Karl Marks, “Tarih sınıflar mücadelesidir” diyordu. Marksistler de bu öğreti ile yıllarca kendilerini kandırdı. Oysa, tarih milletlerin mücadelesinden ibaretti. O mücadele bitmedi, bugün de bütün hızı ile devam ediyor…
Ayrıca…
Sınıf şuuru komünist yönetimlerdeki zorlamalar hariç, hiçbir dönemde millet şuurunun önüne geçemedi. Siz hiçbir zaman gördünüz mü, iki ayrı ülkeden iki ayrı kol emekçisinin karşılaşıp, “Vay işçi kardeşim” diye birbirlerine sarıldıklarını? Ya da farklı milletlerden iki sermayedarın sırf mesleklerinden dolayı birbirlerine sempatiyle baktıklarının kaç tane örneği vardır?
Olmaz, olamaz, olmadı da.
Buna karşılık hangi milletten olursa olsun, bir başka ülkenin topraklarında soydaşlarıyla karşılaşanlar, genellikle sarmaş dolaş bir görüntü verirler.
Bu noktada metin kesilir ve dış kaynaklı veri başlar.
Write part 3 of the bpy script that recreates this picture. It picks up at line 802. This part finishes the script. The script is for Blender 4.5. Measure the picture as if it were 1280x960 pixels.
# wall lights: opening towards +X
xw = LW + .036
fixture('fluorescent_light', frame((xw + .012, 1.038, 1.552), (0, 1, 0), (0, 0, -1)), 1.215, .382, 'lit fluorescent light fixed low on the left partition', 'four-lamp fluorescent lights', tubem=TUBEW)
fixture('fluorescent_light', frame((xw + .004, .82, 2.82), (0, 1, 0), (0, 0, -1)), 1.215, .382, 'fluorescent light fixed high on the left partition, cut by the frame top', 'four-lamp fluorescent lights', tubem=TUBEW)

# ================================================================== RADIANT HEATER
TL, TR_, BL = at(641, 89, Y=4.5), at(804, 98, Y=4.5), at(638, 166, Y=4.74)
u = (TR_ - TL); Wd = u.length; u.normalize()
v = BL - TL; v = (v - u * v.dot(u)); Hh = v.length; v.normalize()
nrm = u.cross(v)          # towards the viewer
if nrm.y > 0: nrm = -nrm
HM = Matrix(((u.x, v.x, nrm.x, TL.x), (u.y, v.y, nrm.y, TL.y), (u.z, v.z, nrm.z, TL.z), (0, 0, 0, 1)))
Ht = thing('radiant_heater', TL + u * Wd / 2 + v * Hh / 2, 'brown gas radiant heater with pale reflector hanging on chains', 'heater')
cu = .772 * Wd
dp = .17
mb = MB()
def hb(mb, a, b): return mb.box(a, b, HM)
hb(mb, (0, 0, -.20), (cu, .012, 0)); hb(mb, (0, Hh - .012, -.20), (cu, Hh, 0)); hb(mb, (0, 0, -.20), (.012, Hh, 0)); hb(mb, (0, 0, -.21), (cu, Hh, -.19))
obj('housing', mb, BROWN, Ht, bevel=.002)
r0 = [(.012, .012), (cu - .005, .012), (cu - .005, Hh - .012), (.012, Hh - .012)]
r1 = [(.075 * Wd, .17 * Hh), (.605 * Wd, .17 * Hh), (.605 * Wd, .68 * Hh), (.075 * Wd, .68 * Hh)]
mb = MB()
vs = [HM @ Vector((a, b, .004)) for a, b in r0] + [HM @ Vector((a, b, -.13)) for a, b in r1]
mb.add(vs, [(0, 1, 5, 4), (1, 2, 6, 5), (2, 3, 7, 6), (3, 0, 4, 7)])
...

Bugün de dünya düzeni öyle değil mi?..
Her millet diğerine hükmetmenin yollarını arıyor. Güçlü olan başkasının üzerine basarak, daha müreffeh yaşamaya çalışıyor. Cumhurbaşkanı Erdoğan, durup dururken ve boşuna “Dünya beşten büyüktür” diye bağırmıyor.
Güçlü olan ayakta kalıyor. Diğerlerinin hali ise ortada: Suriye ve Afganistan gibi ülkelere bakın, ne demek istediğimi daha iyi anlarsınız.
***
Bugün Rusya bir ekonomik kriz içinde…
Son dönemde Avrupa’nın uyguladığı ambargolar yüzünden, o ülkelerle yaptığı dış ticaret yaklaşık 200 milyar dolar azaldı. Avrupa ülkeleri, Moskova’yı çökertmek ve teslim almak istiyor.